_DESCRIPTION OF THE TASK_
The records should be written out in full, with nothing altered.
━━ INFORMATION GIVEN
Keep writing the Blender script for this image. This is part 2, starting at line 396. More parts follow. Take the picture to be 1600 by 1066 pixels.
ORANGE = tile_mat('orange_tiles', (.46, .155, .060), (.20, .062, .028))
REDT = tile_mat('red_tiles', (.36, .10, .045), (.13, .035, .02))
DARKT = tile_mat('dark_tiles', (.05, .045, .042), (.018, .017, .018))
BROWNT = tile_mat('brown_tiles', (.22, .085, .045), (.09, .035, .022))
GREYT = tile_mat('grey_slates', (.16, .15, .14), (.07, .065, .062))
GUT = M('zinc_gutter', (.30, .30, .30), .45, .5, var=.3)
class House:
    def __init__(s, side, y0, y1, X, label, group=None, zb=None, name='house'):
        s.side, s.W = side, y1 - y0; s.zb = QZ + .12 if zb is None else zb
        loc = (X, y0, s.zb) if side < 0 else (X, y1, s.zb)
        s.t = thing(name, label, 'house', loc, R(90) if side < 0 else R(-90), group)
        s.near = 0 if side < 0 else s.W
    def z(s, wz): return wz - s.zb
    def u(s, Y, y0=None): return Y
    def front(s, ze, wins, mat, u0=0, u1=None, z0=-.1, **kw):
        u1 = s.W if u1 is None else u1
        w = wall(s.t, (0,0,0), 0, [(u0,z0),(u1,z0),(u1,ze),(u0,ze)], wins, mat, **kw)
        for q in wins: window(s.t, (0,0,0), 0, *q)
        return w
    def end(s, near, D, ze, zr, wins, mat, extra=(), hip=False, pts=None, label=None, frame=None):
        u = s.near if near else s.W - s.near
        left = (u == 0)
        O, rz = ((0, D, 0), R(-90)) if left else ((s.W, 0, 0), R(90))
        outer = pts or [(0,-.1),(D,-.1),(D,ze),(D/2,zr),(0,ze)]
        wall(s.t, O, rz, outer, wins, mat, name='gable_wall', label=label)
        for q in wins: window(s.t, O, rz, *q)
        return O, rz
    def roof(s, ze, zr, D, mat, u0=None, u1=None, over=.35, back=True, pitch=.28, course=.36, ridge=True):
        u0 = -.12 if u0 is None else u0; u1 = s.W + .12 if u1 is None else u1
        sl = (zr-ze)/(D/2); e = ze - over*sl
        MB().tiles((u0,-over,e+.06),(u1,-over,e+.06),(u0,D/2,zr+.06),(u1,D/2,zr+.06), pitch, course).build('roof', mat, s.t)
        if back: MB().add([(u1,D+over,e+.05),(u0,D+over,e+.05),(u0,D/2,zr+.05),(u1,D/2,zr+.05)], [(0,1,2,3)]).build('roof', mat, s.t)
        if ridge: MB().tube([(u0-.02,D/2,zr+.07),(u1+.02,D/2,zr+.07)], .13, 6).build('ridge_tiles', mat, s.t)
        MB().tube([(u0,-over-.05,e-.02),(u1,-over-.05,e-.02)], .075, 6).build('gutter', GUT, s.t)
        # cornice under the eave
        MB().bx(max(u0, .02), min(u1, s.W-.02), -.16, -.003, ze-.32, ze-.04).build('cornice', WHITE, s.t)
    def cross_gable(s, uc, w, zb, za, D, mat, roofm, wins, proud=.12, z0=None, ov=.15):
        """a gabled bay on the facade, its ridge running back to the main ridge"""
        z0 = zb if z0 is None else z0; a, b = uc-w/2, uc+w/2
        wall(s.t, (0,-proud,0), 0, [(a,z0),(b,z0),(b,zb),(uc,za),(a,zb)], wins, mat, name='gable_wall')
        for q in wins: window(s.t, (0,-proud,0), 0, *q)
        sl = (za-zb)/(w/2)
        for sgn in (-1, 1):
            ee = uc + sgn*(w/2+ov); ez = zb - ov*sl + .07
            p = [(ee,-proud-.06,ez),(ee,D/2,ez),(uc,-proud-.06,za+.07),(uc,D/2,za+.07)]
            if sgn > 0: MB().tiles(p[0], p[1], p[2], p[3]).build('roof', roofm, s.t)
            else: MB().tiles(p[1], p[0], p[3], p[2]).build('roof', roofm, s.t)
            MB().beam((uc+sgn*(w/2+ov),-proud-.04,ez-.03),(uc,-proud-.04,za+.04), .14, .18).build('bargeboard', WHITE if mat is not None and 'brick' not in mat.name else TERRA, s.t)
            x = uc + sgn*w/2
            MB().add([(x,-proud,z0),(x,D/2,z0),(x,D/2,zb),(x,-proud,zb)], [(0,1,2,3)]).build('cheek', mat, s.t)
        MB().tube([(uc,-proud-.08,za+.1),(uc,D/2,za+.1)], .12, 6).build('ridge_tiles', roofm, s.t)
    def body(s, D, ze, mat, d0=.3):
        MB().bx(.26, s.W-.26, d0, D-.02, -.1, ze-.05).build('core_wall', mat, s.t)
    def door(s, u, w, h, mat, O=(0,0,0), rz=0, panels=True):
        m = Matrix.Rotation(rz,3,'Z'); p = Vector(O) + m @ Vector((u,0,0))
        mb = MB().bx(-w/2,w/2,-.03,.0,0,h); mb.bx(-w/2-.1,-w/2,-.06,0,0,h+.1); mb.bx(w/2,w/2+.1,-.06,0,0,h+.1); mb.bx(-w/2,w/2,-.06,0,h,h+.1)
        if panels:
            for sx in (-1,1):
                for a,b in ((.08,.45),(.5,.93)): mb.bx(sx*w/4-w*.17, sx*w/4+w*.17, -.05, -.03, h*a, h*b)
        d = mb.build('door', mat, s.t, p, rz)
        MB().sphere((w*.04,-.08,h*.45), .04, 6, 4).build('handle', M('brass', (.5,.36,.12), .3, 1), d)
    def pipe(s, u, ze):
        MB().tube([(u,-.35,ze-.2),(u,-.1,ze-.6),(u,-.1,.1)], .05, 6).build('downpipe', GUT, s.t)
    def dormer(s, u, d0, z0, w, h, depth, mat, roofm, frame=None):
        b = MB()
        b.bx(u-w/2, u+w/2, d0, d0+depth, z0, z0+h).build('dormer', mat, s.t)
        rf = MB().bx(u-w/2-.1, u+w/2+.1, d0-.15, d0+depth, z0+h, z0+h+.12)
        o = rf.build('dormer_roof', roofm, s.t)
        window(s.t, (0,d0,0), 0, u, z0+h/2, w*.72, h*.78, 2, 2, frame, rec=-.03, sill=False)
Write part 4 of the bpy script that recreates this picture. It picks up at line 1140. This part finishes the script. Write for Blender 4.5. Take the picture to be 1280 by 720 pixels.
━━━━
_PROBLEM SOLUTION_
Keep writing the Blender script for this image. This is part 2, starting at line 396. More parts follow. Take the picture to be 1600 by 1066 pixels.
ORANGE = tile_mat('orange_tiles', (.46, .155, .060), (.20, .062, .028))
REDT = tile_mat('red_tiles', (.36, .10, .045), (.13, .035, .02))
DARKT = tile_mat('dark_tiles', (.05, .045, .042), (.018, .017, .018))
BROWNT = tile_mat('brown_tiles', (.22, .085, .045), (.09, .035, .022))
GREYT = tile_mat('grey_slates', (.16, .15, .14), (.07, .065, .062))
GUT = M('zinc_gutter', (.30, .30, .30), .45, .5, var=.3)
class House:
    def __init__(s, side, y0, y1, X, label, group=None, zb=None, name='house'):
        s.side, s.W = side, y1 - y0; s.zb = QZ + .12 if zb is None else zb
        loc = (X, y0, s.zb) if side < 0 else (X, y1, s.zb)
        s.t = thing(name, label, 'house', loc, R(90) if side < 0 else R(-90), group)
        s.near = 0 if side < 0 else s.W
    def z(s, wz): return wz - s.zb
    def u(s, Y, y0=None): return Y
    def front(s, ze, wins, mat, u0=0, u1=None, z0=-.1, **kw):
        u1 = s.W if u1 is None else u1
        w = wall(s.t, (0,0,0), 0, [(u0,z0),(u1,z0),(u1,ze),(u0,ze)], wins, mat, **kw)
        for q in wins: window(s.t, (0,0,0), 0, *q)
        return w
    def end(s, near, D, ze, zr, wins, mat, extra=(), hip=False, pts=None, label=None, frame=None):
        u = s.near if near else s.W - s.near
        left = (u == 0)
        O, rz = ((0, D, 0), R(-90)) if left else ((s.W, 0, 0), R(90))
        outer = pts or [(0,-.1),(D,-.1),(D,ze),(D/2,zr),(0,ze)]
        wall(s.t, O, rz, outer, wins, mat, name='gable_wall', label=label)
        for q in wins: window(s.t, O, rz, *q)
        return O, rz
    def roof(s, ze, zr, D, mat, u0=None, u1=None, over=.35, back=True, pitch=.28, course=.36, ridge=True):
        u0 = -.12 if u0 is None else u0; u1 = s.W + .12 if u1 is None else u1
        sl = (zr-ze)/(D/2); e = ze - over*sl
        MB().tiles((u0,-over,e+.06),(u1,-over,e+.06),(u0,D/2,zr+.06),(u1,D/2,zr+.06), pitch, course).build('roof', mat, s.t)
        if back: MB().add([(u1,D+over,e+.05),(u0,D+over,e+.05),(u0,D/2,zr+.05),(u1,D/2,zr+.05)], [(0,1,2,3)]).build('roof', mat, s.t)
        if ridge: MB().tube([(u0-.02,D/2,zr+.07),(u1+.02,D/2,zr+.07)], .13, 6).build('ridge_tiles', mat, s.t)
        MB().tube([(u0,-over-.05,e-.02),(u1,-over-.05,e-.02)], .075, 6).build('gutter', GUT, s.t)
        # cornice under the eave
        MB().bx(max(u0, .02), min(u1, s.W-.02), -.16, -.003, ze-.32, ze-.04).build('cornice', WHITE, s.t)
    def cross_gable(s, uc, w, zb, za, D, mat, roofm, wins, proud=.12, z0=None, ov=.15):
        """a gabled bay on the facade, its ridge running back to the main ridge"""
        z0 = zb if z0 is None else z0; a, b = uc-w/2, uc+w/2
        wall(s.t, (0,-proud,0), 0, [(a,z0),(b,z0),(b,zb),(uc,za),(a,zb)], wins, mat, name='gable_wall')
        for q in wins: window(s.t, (0,-proud,0), 0, *q)
        sl = (za-zb)/(w/2)
        for sgn in (-1, 1):
            ee = uc + sgn*(w/2+ov); ez = zb - ov*sl + .07
            p = [(ee,-proud-.06,ez),(ee,D/2,ez),(uc,-proud-.06,za+.07),(uc,D/2,za+.07)]
            if sgn > 0: MB().tiles(p[0], p[1], p[2], p[3]).build('roof', roofm, s.t)
            else: MB().tiles(p[1], p[0], p[3], p[2]).build('roof', roofm, s.t)
            MB().beam((uc+sgn*(w/2+ov),-proud-.04,ez-.03),(uc,-proud-.04,za+.04), .14, .18).build('bargeboard', WHITE if mat is not None and 'brick' not in mat.name else TERRA, s.t)
            x = uc + sgn*w/2
            MB().add([(x,-proud,z0),(x,D/2,z0),(x,D/2,zb),(x,-proud,zb)], [(0,1,2,3)]).build('cheek', mat, s.t)
        MB().tube([(uc,-proud-.08,za+.1),(uc,D/2,za+.1)], .12, 6).build('ridge_tiles', roofm, s.t)
    def body(s, D, ze, mat, d0=.3):
        MB().bx(.26, s.W-.26, d0, D-.02, -.1, ze-.05).build('core_wall', mat, s.t)
    def door(s, u, w, h, mat, O=(0,0,0), rz=0, panels=True):
        m = Matrix.Rotation(rz,3,'Z'); p = Vector(O) + m @ Vector((u,0,0))
        mb = MB().bx(-w/2,w/2,-.03,.0,0,h); mb.bx(-w/2-.1,-w/2,-.06,0,0,h+.1); mb.bx(w/2,w/2+.1,-.06,0,0,h+.1); mb.bx(-w/2,w/2,-.06,0,h,h+.1)
        if panels:
            for sx in (-1,1):
                for a,b in ((.08,.45),(.5,.93)): mb.bx(sx*w/4-w*.17, sx*w/4+w*.17, -.05, -.03, h*a, h*b)
        d = mb.build('door', mat, s.t, p, rz)
        MB().sphere((w*.04,-.08,h*.45), .04, 6, 4).build('handle', M('brass', (.5,.36,.12), .3, 1), d)
    def pipe(s, u, ze):
        MB().tube([(u,-.35,ze-.2),(u,-.1,ze-.6),(u,-.1,.1)], .05, 6).build('downpipe', GUT, s.t)
    def dormer(s, u, d0, z0, w, h, depth, mat, roofm, frame=None):
        b = MB()
        b.bx(u-w/2, u+w/2, d0, d0+depth, z0, z0+h).build('dormer', mat, s.t)
        rf = MB().bx(u-w/2-.1, u+w/2+.1, d0-.15, d0+depth, z0+h, z0+h+.12)
        o = rf.build('dormer_roof', roofm, s.t)
        window(s.t, (0,d0,0), 0, u, z0+h/2, w*.72, h*.78, 2, 2, frame, rec=-.03, sill=False)
Write part 4 of the bpy script that recreates this picture. It picks up at line 1140. This part finishes the script. Write for Blender 4.5. Take the picture to be 1280 by 720 pixels.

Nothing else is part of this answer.